I saw ED81 when I was W-a-y too young, and I’m not going to lie, the bit where Deadite Linda is possessed and tries to stab Ash with those creepy dead eyes… yeah, I needed the light on for a while. The practical effects in ED81 were good not only despite the limited budget, but I honestly don’t think that even if it had a budget of millions, they could have made it look any better.
The effects in ED2013 are stomach churning, but that’s part of the problem; anybody can fill a Super Soaker with fake blood and go to town, but I winced far harder at scenes from the original than I did at the more grounded 2013 version. It looked slicker, yes, but not better.
The 2013 version achieves the impossible; it pays credit to the original with a few nudges and winks, it actually makes the formula make sense, there is a bloody good reason for them to be so isolated, Mia is out there to get clean, rather than just ‘we’re here so a horror movie can happen’.

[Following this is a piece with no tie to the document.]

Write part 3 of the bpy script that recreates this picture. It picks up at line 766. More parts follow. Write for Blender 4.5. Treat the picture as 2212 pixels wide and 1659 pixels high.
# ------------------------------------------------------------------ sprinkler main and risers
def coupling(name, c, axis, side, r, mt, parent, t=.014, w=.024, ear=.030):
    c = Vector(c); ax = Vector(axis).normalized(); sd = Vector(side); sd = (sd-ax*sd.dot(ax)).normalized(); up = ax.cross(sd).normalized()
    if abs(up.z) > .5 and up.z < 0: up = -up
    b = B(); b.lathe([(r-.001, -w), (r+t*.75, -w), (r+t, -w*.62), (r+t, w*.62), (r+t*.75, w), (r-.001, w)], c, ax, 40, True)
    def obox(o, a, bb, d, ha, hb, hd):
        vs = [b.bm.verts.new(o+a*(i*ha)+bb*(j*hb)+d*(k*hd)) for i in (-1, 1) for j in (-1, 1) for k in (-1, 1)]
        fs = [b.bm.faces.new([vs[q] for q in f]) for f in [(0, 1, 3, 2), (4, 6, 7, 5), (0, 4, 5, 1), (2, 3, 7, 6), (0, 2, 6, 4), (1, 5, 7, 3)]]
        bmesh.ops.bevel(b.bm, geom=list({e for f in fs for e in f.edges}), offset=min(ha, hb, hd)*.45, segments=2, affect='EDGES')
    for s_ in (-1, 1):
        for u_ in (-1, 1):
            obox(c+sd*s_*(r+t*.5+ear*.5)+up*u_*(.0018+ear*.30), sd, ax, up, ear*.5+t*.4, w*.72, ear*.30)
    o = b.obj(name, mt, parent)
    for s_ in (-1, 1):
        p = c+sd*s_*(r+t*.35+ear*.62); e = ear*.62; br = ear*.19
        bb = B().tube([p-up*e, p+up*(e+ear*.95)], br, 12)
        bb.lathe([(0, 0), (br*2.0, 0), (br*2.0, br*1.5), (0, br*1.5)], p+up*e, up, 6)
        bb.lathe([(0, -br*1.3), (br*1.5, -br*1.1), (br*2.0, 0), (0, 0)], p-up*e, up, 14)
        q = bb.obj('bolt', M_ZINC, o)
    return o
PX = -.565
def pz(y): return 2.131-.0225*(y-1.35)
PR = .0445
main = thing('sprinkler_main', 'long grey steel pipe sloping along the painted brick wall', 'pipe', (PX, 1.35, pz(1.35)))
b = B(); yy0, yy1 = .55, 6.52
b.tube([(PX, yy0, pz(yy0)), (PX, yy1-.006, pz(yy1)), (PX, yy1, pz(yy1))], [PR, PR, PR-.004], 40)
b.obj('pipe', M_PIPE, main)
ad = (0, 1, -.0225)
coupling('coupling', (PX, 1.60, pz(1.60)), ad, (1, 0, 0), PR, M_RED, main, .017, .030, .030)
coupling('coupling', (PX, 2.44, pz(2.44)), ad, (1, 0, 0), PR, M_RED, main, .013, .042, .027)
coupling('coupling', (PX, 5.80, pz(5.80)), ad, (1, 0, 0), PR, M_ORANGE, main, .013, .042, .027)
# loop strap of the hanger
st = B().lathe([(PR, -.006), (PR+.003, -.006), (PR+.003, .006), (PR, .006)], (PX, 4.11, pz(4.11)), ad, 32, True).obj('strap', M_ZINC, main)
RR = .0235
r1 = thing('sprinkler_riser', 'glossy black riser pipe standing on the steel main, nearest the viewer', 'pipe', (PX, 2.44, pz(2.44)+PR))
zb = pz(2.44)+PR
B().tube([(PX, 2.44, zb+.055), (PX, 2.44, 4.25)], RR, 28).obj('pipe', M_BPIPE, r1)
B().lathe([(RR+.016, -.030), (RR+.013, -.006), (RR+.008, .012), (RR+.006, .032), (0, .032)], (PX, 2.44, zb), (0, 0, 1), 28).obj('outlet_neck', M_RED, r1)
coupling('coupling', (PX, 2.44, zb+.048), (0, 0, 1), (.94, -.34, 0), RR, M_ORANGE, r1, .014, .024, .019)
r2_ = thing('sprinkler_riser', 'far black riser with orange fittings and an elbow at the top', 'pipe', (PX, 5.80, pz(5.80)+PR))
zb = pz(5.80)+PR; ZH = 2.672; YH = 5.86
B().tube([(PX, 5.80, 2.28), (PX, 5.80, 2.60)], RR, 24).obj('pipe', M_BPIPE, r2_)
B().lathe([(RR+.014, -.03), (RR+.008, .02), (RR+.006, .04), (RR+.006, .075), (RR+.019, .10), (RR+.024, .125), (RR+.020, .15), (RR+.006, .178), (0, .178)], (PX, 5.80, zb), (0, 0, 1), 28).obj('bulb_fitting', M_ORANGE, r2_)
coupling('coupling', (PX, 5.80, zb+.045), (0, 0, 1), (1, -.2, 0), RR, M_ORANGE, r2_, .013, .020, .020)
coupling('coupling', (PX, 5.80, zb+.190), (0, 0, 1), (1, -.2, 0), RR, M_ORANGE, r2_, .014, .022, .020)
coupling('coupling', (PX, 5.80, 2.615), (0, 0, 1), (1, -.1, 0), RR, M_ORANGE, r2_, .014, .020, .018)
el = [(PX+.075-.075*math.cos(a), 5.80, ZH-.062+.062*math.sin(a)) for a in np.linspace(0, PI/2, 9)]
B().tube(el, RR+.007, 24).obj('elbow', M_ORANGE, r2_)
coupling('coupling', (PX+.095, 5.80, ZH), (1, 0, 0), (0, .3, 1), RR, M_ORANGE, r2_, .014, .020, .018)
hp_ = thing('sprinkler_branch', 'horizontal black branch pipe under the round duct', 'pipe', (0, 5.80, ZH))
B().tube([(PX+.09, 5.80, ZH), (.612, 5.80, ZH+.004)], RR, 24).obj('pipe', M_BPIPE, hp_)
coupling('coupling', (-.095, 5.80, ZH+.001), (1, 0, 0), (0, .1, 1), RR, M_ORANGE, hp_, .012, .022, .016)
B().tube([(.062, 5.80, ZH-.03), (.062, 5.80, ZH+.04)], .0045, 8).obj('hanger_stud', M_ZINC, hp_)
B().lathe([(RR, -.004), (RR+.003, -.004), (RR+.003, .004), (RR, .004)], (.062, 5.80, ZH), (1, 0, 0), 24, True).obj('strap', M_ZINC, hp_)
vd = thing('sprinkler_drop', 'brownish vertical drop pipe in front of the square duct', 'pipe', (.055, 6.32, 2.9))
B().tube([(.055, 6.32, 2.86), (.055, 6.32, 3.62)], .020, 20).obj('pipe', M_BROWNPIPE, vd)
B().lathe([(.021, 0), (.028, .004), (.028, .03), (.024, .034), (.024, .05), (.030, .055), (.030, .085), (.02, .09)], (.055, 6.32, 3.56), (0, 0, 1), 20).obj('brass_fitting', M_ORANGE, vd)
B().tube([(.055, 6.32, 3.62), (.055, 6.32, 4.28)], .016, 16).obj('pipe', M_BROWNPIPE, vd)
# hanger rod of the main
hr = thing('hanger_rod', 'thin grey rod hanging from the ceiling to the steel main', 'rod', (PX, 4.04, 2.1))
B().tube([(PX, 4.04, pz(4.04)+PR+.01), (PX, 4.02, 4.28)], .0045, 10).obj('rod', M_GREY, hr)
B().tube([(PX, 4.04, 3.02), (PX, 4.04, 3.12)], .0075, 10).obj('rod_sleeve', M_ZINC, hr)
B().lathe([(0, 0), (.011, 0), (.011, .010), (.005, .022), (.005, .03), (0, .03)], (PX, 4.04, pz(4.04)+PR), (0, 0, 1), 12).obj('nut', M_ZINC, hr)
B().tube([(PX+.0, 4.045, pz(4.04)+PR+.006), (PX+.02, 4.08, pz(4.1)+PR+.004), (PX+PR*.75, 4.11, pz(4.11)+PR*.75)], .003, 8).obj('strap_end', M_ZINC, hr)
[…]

The Evil Dead is one of the best-made horror films I have seen, and the original is one of the formative movies I remember from my childhood, thinking, ‘This is how a film should be!’
I’m really, really looking forward to Evil Dead Rise in April, although there is no way it will live up to the expectations of its fan base (among whom I proudly count myself), but even a bad Evil Dead is better than a good Creepy-smiling-demon movie.